Monumental Brass Society

Thomas, son of Thomas Pye

Date of Brass:
1592
Place:
Brightling
County:
Sussex
Country:
Number:
III
Style:
Southwark

Description

February 2020

Brasses commemorating children were far more common than sculpted monuments until James I and VI commemorated two small daughters early in the seventeenth century. Thereafter monumental sculpture memorialising children became much more frequent.

A late sixteenth-century brass to a child can be found in Brightling church in Sussex. It commemorates Thomas, only son of Thomas Pye, Doctor of Sacred Theology, whose surname was appropriately latinised to Pius. 

Young Thomas kneels on a cushion in prayer. He wears a gown that indicates he was very young, as at that time both male and female children wore the same clothing for their first few years. Scrolls either side of him proclaim that 'the Lord gave, the Lord has taken away' and 'Live pious, die pious'. The plate above the figure identifies him as being snatched away at an immature age and that his mourning father placed this memorial. 

The inscription below is a verse epitaph with the date of death:

O happy child: while thou livedst, of all Beloved & wondred at
for natures giftes, surpassing farre Thy age and tender state
But now of god beloved most, who from this world of woe,
Thy soul to himselfe so soone hath caught, and caused hence to goe:
Before that it had snared bene, with sinne and satans lore:
Or weryed were with worldly care: Thrise happy child therfore.
obijt Junij 4 1592.

Thomas Pye senior was rector of Brightling from 1590. He must be the Thomas Pye listed in Alumni Oxonienses who had been rector of Earnley-with-Almodington in 1586, canon of Chichester in 1587 and vicar and schoolmaster of Bexhill in 1589, all in Sussex.

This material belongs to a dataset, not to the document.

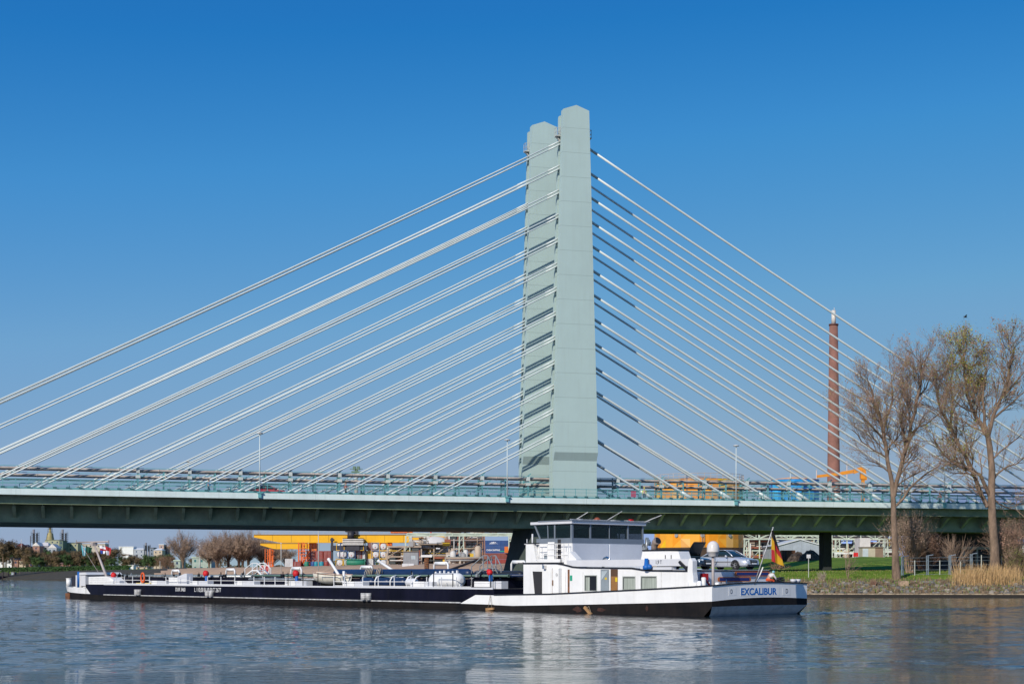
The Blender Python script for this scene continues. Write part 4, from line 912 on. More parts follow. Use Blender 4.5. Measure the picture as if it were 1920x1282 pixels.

His will was made on 20 December 1609 and proved on 20 March 1609/10.

He had been born in Darlaston, Staffordshire, now in the midst of the Black Country and probably busy even then with nailers and other metal workers. A couple of years before he died he gave money to build the tower of Darlaston church. He was chaplain at Merton College in 1581, a Bachelor of Divinity on 21 July 1585 and Doctor of Divinity on 4 July 1588 aside from serving as rector of Newton Toney in Wiltshire between 1577 and 1589.

Pye's incumbency at Bexhill continued until his death in 1609. He repaired a ruined chantry chapel on the north side of the chancel in 1597 and turned it into a schoolroom. His will requested burial in it. He left money to the poor of Brightling. Anthony a Wood's Athenæ Oxonienses describes Pye as having enough learning to be a dean or a bishop.

Thomas Pye was also responsible for the brass of Francis Yarnold, MA, died 1587, in Merton College Chapel. Yarnold had previously been at Brasenose College but was at Merton by 1585. He drowned in Rewley Lock on 18 June 1587. His inscription in Hebrew, Greek and Latin is no doubt Pye's work and includes the same Vive pius, Moriere pius phrase as the 1592 brass. So it is likely that the inscriptions on his son's brass, including the English verse, are also his.